Pour le général Dominique Trinquant, ancien chef de la mission militaire française aux Nations unies, la demande de Joe Biden marque un tournant dans l’engagement américain auprès de l’Ukraine. “On voit bien que le président s’inscrit dans la durée avec des fonds énormes, 33 milliards de dollars, et une demande au Congrès puisqu’il ne peut plus avoir les fonds exceptionnels dont il a déjà bénéficié. Il demande l’unité américaine autour de ce sujet, ce qui est très important.”
Moderniser et former l’armée ukrainienne
Après avoir échoué à encercler la capitale ukrainienne fin mars, les forces russes ont recentré leurs efforts sur la région russophone du Donbass, à l’est. Mais ces dernières semaines, des responsables militaires russes ont laissé entendre que cette région n’était qu’une étape vers une conquête plus large du sud du pays. Face à cette menace, les Occidentaux, qui hésitaient jusqu’ici à envoyer des armes lourdes à l’Ukraine, ont décidé de sauter le pas.
Lors d’une réunion en début de semaine, rassemblant une quarantaine de pays sur la base américaine de Ramstein, en Allemagne, les Pays-Bas se sont engagés à fournir plusieurs obusiers blindés, présentés par le gouvernement comme l’artillerie “la plus lourde de l’armée” néerlandaise. L’Allemagne, jusqu’ici en retrait sur cette question, a quant à elle promis l’envoi de chars Guépard, issus de son ancien arsenal militaire, tandis que la France a annoncé la livraison de canons Caesar, d’une portée de 40 km.
“Les alliés de l’Otan se préparent à fournir un soutien à l’Ukraine pendant une longue période et à l’aider à passer de l’ancien matériel de l’ère soviétique à des armes et des systèmes d’armement plus modernes aux normes de l’Otan, qui nécessiteront aussi plus de formation”, a précisé, jeudi, le secrétaire général de l’Alliance atlantique, Jens Stoltenberg.
Outre ses moyens militaires propres, l’Ukraine bénéficie de trois types d’armement supplémentaires, explique le général Trinquant. “Il y a d’abord l’armement abandonné par l’armée russe, soit 200 à 250 chars, ce qui, à titre de comparaison, représente la totalité des chars de l’armée française. Vient ensuite l’armement fourni depuis une quinzaine de jours par les pays d’Europe de l’Est, qui ont de l’armement similaire à celui de l’Ukraine. Là aussi, ce matériel peut être tout de suite utilisé. Enfin, il y a l’armement livré par les Américains, les Français, les Britanniques, etc. Les Ukrainiens ne connaissent pas ces équipements, il faut donc les former, acheminer le matériel, et cela prend du temps.”

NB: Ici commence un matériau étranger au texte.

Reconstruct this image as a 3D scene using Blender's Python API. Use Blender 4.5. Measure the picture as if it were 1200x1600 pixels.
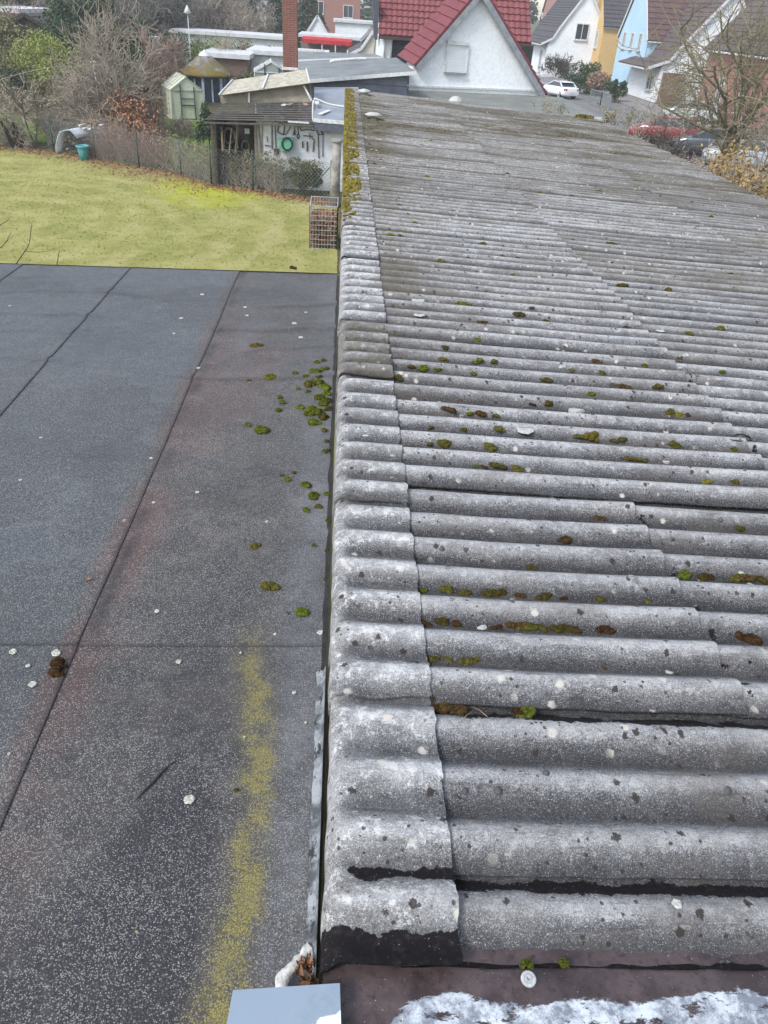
import bpy, bmesh, math, random
import numpy as np
from math import sin, cos, tan, pi, radians, floor, sqrt
from mathutils import Vector, Matrix, noise

for o in list(bpy.data.objects): bpy.data.objects.remove(o)
SC = bpy.context.scene
COL = SC.collection

# ------------------------------------------------------------------ camera
CAMH = 4.9
FPX, PIT, ROL, YAW = 1170.0, radians(34.05), radians(4.06), radians(4.6)
fwd = Vector((sin(YAW)*cos(PIT), cos(YAW)*cos(PIT), -sin(PIT)))
rgt = Vector((cos(YAW), -sin(YAW), 0)); upv = rgt.cross(fwd)
CR = cos(ROL)*rgt + sin(ROL)*upv; CU = -sin(ROL)*rgt + cos(ROL)*upv
cam = bpy.data.cameras.new('camera'); camo = bpy.data.objects.new('camera', cam); COL.objects.link(camo)
M = Matrix((CR, CU, -fwd)).transposed().to_4x4(); M.translation = (0, 0, CAMH); camo.matrix_world = M
cam.sensor_fit = 'VERTICAL'; cam.sensor_height = 36.0; cam.lens = FPX/1600*36
cam.clip_start = 0.05; cam.clip_end = 2000
SC.camera = camo
SC.render.resolution_x = 768; SC.render.resolution_y = 1024

# ------------------------------------------------------------------ light
SUN_EL, SUN_AZ = radians(46), radians(-128)          # azimuth measured from +Y towards +X
w = bpy.data.worlds.new('World'); SC.world = w; w.use_nodes = True
wn = w.node_tree; bg = wn.nodes['Background']
sky = wn.nodes.new('ShaderNodeTexSky'); sky.sky_type = 'NISHITA'; sky.sun_disc = False
sky.sun_elevation = SUN_EL; sky.sun_rotation = SUN_AZ; sky.air_density = 1.3; sky.dust_density = 1.2; sky.ozone_density = 1.0
hs = wn.nodes.new('ShaderNodeHueSaturation'); hs.inputs['Saturation'].default_value = 0.55
wn.links.new(sky.outputs[0], hs.inputs['Color']); wn.links.new(hs.outputs[0], bg.inputs[0])
bg.inputs[1].default_value = 0.14
sl = bpy.data.lights.new('sun', 'SUN'); sl.energy = 1.6; sl.angle = radians(15); sl.color = (1.0, .975, .95)
so = bpy.data.objects.new('sun', sl); COL.objects.link(so)
sd = Vector((sin(SUN_AZ)*cos(SUN_EL), cos(SUN_AZ)*cos(SUN_EL), sin(SUN_EL)))
so.rotation_euler = sd.to_track_quat('Z', 'Y').to_euler(); so.location = (0, 0, 30)
SC.view_settings.view_transform = 'Standard'; SC.view_settings.look = 'None'
SC.view_settings.exposure = 1.0; SC.view_settings.gamma = 1.0
SC.view_settings.use_curve_mapping = False

# ------------------------------------------------------------------ helpers
def ray(px, py): return (px-600)/FPX*CR - (py-800)/FPX*CU + fwd
def atY(px, py, Y): d = ray(px, py); return Vector((0, 0, CAMH)) + d*(Y/d.y)
def atZ(px, py, Z): d = ray(px, py); return Vector((0, 0, CAMH)) + d*((Z-CAMH)/d.z)
def atX(px, py, X): d = ray(px, py); return Vector((0, 0, CAMH)) + d*(X/d.x)
RR = random.Random(7)
def U(a, b): return RR.uniform(a, b)

class MB:
    def __init__(s): s.v = []; s.f = []; s.sm = []
    def add(s, vs, fs, smooth=False):
        n = len(s.v); s.v += [tuple(v) for v in vs]; s.f += [tuple(i+n for i in f) for f in fs]; s.sm += [smooth]*len(fs); return s
    def box(s, x0, x1, y0, y1, z0, z1):
        return s.add([(x0,y0,z0),(x1,y0,z0),(x1,y1,z0),(x0,y1,z0),(x0,y0,z1),(x1,y0,z1),(x1,y1,z1),(x0,y1,z1)],
                     [(3,2,1,0),(4,5,6,7),(0,1,5,4),(1,2,6,5),(2,3,7,6),(3,0,4,7)])
    def bar(s, a, b, w, h=None, up=(0,0,1)):
        a = Vector(a); b = Vector(b); h = h or w; d = (b-a).normalized(); up = Vector(up)
        if abs(d.dot(up)) > .98: up = Vector((0,1,0))
        sx = d.cross(up).normalized()*w/2; sz = sx.normalized().cross(d).normalized()*h/2
        vs = [a-sx-sz,a+sx-sz,a+sx+sz,a-sx+sz,b-sx-sz,b+sx-sz,b+sx+sz,b-sx+sz]
        return s.add(vs, [(0,1,2,3),(7,6,5,4),(0,4,5,1),(1,5,6,2),(2,6,7,3),(3,7,4,0)])
    def tube(s, pts, rs, n=6, caps=True):
        pts = [Vector(p) for p in pts]
        if not isinstance(rs, (list, tuple)): rs = [rs]*len(pts)
        vs = []; 
        for i, p in enumerate(pts):
            d = (pts[min(i+1, len(pts)-1)]-pts[max(i-1, 0)]).normalized()
            ref = Vector((0,0,1)) if abs(d.z) < .9 else Vector((1,0,0))
            a = d.cross(ref).normalized(); b = d.cross(a)
            for k in range(n): t = 2*pi*k/n; vs.append(p+(a*cos(t)+b*sin(t))*rs[i])
        fs = [(i*n+k, i*n+(k+1)%n, (i+1)*n+(k+1)%n, (i+1)*n+k) for i in range(len(pts)-1) for k in range(n)]
        if caps: fs += [tuple(range(n-1,-1,-1)), tuple((len(pts)-1)*n+k for k in range(n))]
        return s.add(vs, fs, n > 4)
    def lathe(s, c, prof, n=20):
        c = Vector(c); vs = []
        for (r, z) in prof:
            for k in range(n): vs.append(c+Vector((r*cos(2*pi*k/n), r*sin(2*pi*k/n), z)))
        fs = [(i*n+k, i*n+(k+1)%n, (i+1)*n+(k+1)%n, (i+1)*n+k) for i in range(len(prof)-1) for k in range(n)]
        return s.add(vs, fs, True)
    def poly(s, pts, ext):
        """closed solid: polygon extruded by vector"""
        pts = [Vector(p) for p in pts]; e = Vector(ext); n = len(pts)
        return s.add(pts+[p+e for p in pts], [tuple(range(n-1,-1,-1)), tuple(range(n, 2*n))]+[(i,(i+1)%n,n+(i+1)%n,n+i) for i in range(n)])
    def slab(s, q, t):
        """quad of four points thickened along its normal"""
        q = [Vector(p) for p in q]; nn = (q[1]-q[0]).cross(q[3]-q[0]).normalized()*t
        return s.poly([p-nn for p in q], nn)
    def build(s, name, mat=None, parent=None, loc=None, **props):
        me = bpy.data.meshes.new(name); me.from_pydata([tuple(v) for v in s.v], [], s.f); me.update()
        me.polygons.foreach_set('use_smooth', s.sm)
        if mat: me.materials.append(mat)
        o = bpy.data.objects.new(name, me); COL.objects.link(o)
        if parent: o.parent = parent; o.matrix_parent_inverse = Matrix.Translation(-Vector(parent.get('base', (0,0,0))))
        if loc is not None: o.location = loc
        for k, v in props.items(): o[k] = v
        bm_fix(me)
        return o
def bm_fix(me):
    bm = bmesh.new(); bm.from_mesh(me); bmesh.ops.recalc_face_normals(bm, faces=bm.faces); bm.to_mesh(me); bm.free()
def tag(o, label=None, cat=None, group=None, kind=None):
    if label: o['label'] = label
    if cat: o['category'] = cat
    if group: o['group'] = group
    if kind: o['kind'] = kind
    return o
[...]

Ne pas nourrir la propagande de l’agresseur
Sans surprise, ce projet visant à accompagner militairement l’Ukraine est très mal perçu par Moscou. Alors que le ministre russe des Affaires étrangères, Sergueï Lavrov, a évoqué le risque d’une “troisième guerre mondiale”, Vladimir Poutine a, quant à lui, mis en garde contre toute intervention extérieure dans le conflit, promettant une riposte “rapide et foudroyante”.
“Nous voulons voir la Russie affaiblie à un degré tel qu’elle ne puisse pas faire le même genre de choses que l’invasion de l’Ukraine”, déclarait il y a quelques jours le chef du Pentagone, Lloyd Austin. Une sortie adoucie par Joe Biden lors de son discours devant le Congrès américain. Le président des États-Unis a précisé qu’il ne s’agissait pas d’attaquer la Russie mais d’aider l’Ukraine à se défendre.
Les propos de Lloyd Austin sont “extrêmement dangereux” car ils nourrissent la propagande russe d’une attaque contre la Russie, estime le général Dominique Trinquant. “Il faut éliminer ce sujet-là et bien soutenir la position de droit dans laquelle nous sommes. C’est l’article 51 de la Charte des Nations unies : lorsqu’un pays est attaqué, il a le droit de se défendre et nous avons le droit de l’aider. C’est dans ce cadre-là qu’on doit se placer : la défense d’un pays agressé et non pas la défaite du pays agresseur.”